Diary

Entry 5

Here’s the other reason I’ve started really following the sales: Over the last three years, the auction houses have been marketing really contemporary work—sometimes made by people I’ve actually eaten dinner with—and that always makes me feel as though I’m witnessing history of some sort in the making. It’s so weird to think that in the relatively short time I’ve been writing about art—only nine or so years—some artists whose first shows I happened to see, or whose studios I happened to visit before they’d even had shows, now actually have what is called a “market.”

Artists, of course, rarely go to any kind of sale—it’s too much like visiting the chop shop.
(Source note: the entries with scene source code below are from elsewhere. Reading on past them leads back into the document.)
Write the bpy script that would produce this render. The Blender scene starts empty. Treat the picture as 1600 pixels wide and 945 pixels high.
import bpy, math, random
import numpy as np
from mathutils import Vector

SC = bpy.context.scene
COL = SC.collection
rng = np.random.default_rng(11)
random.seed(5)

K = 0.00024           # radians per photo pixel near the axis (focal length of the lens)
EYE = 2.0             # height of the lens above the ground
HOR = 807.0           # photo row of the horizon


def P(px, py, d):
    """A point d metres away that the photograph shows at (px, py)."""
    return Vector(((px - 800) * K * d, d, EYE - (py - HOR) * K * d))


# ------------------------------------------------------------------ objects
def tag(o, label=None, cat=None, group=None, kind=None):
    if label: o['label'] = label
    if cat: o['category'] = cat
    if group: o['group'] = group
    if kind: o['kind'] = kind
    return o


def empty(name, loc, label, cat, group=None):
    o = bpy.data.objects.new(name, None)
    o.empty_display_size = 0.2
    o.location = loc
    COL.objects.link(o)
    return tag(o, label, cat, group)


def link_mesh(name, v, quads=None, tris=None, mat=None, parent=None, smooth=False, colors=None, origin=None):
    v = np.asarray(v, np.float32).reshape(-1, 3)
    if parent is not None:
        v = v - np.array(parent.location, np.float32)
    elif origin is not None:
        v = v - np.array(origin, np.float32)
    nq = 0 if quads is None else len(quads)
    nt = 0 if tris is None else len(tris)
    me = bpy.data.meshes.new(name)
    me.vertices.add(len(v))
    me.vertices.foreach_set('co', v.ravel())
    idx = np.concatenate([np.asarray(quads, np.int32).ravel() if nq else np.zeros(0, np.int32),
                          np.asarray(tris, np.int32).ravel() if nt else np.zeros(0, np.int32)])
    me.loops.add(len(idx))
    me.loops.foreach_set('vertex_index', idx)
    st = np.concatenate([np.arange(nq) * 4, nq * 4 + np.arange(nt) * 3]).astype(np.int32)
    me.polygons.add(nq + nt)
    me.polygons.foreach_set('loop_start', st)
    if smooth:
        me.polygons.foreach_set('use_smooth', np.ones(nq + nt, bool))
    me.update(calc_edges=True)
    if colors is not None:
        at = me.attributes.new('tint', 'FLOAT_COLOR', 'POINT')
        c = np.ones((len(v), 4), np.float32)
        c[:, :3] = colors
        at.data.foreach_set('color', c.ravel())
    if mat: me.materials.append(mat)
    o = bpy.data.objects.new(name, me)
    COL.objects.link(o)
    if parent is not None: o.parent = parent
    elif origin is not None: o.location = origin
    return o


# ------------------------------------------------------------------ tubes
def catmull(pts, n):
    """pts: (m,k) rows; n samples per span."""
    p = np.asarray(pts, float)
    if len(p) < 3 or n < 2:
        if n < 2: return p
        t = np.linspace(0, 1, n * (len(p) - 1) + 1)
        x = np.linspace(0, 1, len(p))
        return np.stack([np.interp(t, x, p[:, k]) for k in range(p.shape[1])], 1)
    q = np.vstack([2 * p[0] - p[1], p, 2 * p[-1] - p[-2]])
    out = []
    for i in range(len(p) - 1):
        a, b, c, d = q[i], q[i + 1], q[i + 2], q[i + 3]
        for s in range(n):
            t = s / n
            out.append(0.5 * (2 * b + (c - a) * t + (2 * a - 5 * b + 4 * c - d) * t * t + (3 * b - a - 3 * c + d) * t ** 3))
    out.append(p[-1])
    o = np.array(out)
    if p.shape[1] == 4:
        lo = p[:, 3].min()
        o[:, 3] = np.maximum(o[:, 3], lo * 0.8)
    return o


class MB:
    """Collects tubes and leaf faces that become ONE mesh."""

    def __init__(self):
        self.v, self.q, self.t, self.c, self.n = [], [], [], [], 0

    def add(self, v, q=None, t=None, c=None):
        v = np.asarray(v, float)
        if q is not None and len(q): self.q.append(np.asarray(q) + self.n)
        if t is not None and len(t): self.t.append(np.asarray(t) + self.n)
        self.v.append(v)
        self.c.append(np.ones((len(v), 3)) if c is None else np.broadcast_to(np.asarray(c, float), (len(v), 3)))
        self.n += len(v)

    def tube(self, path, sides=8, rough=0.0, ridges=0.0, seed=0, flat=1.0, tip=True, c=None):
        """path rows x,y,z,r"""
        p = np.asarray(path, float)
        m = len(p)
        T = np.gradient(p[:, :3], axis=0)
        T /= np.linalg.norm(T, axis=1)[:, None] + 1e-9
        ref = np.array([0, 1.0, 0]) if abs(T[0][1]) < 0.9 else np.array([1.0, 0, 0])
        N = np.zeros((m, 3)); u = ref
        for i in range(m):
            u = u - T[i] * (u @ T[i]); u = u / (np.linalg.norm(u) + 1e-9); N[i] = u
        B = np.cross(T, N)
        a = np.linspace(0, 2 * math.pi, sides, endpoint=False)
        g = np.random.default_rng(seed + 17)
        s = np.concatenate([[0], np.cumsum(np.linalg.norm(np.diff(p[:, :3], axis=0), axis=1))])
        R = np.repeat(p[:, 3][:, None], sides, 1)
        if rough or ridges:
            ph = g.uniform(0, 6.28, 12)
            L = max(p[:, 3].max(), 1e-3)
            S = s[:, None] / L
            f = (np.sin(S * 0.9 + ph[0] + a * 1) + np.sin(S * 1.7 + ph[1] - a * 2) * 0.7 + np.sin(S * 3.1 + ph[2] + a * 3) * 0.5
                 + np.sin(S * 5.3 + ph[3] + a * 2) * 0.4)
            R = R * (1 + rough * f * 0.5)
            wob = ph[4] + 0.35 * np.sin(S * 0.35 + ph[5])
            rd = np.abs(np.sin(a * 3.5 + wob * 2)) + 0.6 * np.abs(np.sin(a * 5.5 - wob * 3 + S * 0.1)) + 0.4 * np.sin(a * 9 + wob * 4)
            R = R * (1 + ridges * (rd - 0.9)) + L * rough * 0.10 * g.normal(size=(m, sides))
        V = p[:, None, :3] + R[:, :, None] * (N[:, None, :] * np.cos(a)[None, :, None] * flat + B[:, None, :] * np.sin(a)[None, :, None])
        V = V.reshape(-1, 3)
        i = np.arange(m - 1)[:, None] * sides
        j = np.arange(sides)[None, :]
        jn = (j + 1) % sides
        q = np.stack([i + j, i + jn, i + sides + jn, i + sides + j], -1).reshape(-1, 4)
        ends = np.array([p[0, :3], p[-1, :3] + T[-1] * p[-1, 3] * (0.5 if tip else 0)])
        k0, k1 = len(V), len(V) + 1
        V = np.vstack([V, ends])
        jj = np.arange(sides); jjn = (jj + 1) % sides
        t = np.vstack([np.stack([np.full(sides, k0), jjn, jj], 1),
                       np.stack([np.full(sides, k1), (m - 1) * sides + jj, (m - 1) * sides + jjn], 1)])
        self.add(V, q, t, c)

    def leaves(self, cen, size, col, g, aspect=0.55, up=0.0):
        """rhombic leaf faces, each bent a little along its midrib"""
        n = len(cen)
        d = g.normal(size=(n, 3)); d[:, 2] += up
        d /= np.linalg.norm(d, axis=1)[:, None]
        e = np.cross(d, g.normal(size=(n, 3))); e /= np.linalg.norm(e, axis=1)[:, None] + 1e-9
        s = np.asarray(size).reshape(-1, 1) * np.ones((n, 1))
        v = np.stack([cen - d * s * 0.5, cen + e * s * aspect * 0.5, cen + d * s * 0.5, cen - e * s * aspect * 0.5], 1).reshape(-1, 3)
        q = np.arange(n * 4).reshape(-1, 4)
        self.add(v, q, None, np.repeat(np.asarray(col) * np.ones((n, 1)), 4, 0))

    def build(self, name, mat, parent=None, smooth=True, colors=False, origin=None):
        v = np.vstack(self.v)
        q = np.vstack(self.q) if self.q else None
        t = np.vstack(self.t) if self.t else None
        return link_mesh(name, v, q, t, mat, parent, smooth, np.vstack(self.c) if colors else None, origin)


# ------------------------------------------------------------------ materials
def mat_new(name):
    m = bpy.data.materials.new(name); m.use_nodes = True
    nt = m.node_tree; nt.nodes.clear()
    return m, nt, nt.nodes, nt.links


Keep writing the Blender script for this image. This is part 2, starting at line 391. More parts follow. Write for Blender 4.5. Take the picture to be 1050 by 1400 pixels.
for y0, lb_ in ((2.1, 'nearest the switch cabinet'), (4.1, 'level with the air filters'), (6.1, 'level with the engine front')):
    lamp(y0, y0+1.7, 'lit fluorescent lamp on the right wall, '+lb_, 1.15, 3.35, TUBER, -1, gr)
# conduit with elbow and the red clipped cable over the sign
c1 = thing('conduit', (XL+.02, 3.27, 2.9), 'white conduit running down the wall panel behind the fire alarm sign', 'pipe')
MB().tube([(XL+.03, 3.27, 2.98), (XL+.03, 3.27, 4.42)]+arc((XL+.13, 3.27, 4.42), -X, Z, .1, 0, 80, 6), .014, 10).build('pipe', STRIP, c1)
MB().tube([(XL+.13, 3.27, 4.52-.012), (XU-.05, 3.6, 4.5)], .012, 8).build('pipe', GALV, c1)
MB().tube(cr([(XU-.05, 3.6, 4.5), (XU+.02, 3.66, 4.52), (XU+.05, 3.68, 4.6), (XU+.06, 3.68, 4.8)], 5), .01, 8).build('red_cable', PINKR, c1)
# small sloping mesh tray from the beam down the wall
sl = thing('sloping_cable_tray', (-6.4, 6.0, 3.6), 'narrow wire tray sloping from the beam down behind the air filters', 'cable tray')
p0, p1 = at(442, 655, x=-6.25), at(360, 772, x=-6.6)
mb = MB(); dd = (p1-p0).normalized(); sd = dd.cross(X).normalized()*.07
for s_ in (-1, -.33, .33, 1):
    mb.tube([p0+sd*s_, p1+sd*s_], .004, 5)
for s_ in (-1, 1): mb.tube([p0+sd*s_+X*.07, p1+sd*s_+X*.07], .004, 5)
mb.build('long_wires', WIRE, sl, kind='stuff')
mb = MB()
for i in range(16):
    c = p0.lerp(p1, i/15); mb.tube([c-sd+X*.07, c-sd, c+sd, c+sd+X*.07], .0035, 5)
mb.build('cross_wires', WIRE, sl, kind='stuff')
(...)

They don’t even like to go to art fairs, in fact (that’s an event at which tens or hundreds of dealers display their wares together under a single roof). Once, though, I did witness a 1980s painter, who has since become a journalist, covering an auction at which one of his works went on the block. I felt very riled up, but he didn’t seem to turn a hair.

But for most artists, the market is a horribly loaded issue. Of course you want your work to command a good price, so you can continue make more of it. And the more it’s worth, the more collectors and institutions will want to buy it, and the more likely you will be to command a place in art history. But meanwhile, you have to keep churning out work that justifies the fuss, while still leaving yourself open to the risk and experimentation that it’s really all about. It must take a rock-solid stomach.

The chariot awaits

This is the kind of thing I was thinking about when one of my friends, the artist Marilla Palmer, came to pick me up to take me to Martinez, a new hot spot in Greenpoint (the next neighborhood over from Williamsburg). It is a gallery in the daytime and a club at night—and apparently it is becoming the place to go if you are in your 20s, which we emphatically are not. Marilla has a 5-year-old son at home, as well as a show coming up that’s keeping her chained to her studio, and I had deadlines in the morning. As a result, we got there at an early-for-hipsterville 9 p.m. to find the place totally empty, except for Martinez and his son, and the bartender and DJ.

That’s the irony, of course: Most of the artists whose presence helped turn this down-and-out neighborhood into the bohemian paradise it is today are now too weighed down with adult responsibility to partake of its supposedly authentic bohemian lifestyle. Still, Martinez does have real art-world roots: Apparently, he started organizing and showing graffiti artists way back in the early ‘70s, when he was in college and the form was still young.

Martinez and Son

Though I know about this show that Marilla has coming up, to be honest, I don’t really know much about her work. In fact, we have never talked much about art: When we first started running into each other at openings some years ago, we usually talked about contractors and real estate, because my former fiance and I were then buying and gut-renovating an apartment, and she and her husband were buying and gut-renovating a house. For a while after that, we talked about my breakup. Now, because we’re in a reading group together, we usually talk about books.

Last night, though, maybe for the first time, we found ourselves talking about art. Marilla told me what work she had traded with other artists for and wanted to know what I’d collect if I could. She was also curious to know why I liked the sales, because the few auctions she’s been to have really turned her stomach. (She was talking about the benefit auctions put on by nonprofit spaces, which are the absolute bottom of the auction feeding chain. Artists usually have no choice but to donate work, because being in one can help get you noticed. Also, there’s a lot of social one-upmanship among collectors of emerging art. Sometimes, at these benefits, you actually see them getting into catfights over work by someone who’s just starting to get hot.)

So we talked for a while about all the art world’s ups and downs, and what makes it all so gripping. Marilla said she likes all the weird people it attracts. For me, it’s also the constant friction between high and low, plus the intense human drama that surrounds these mute physical objects that we are all so nuts about.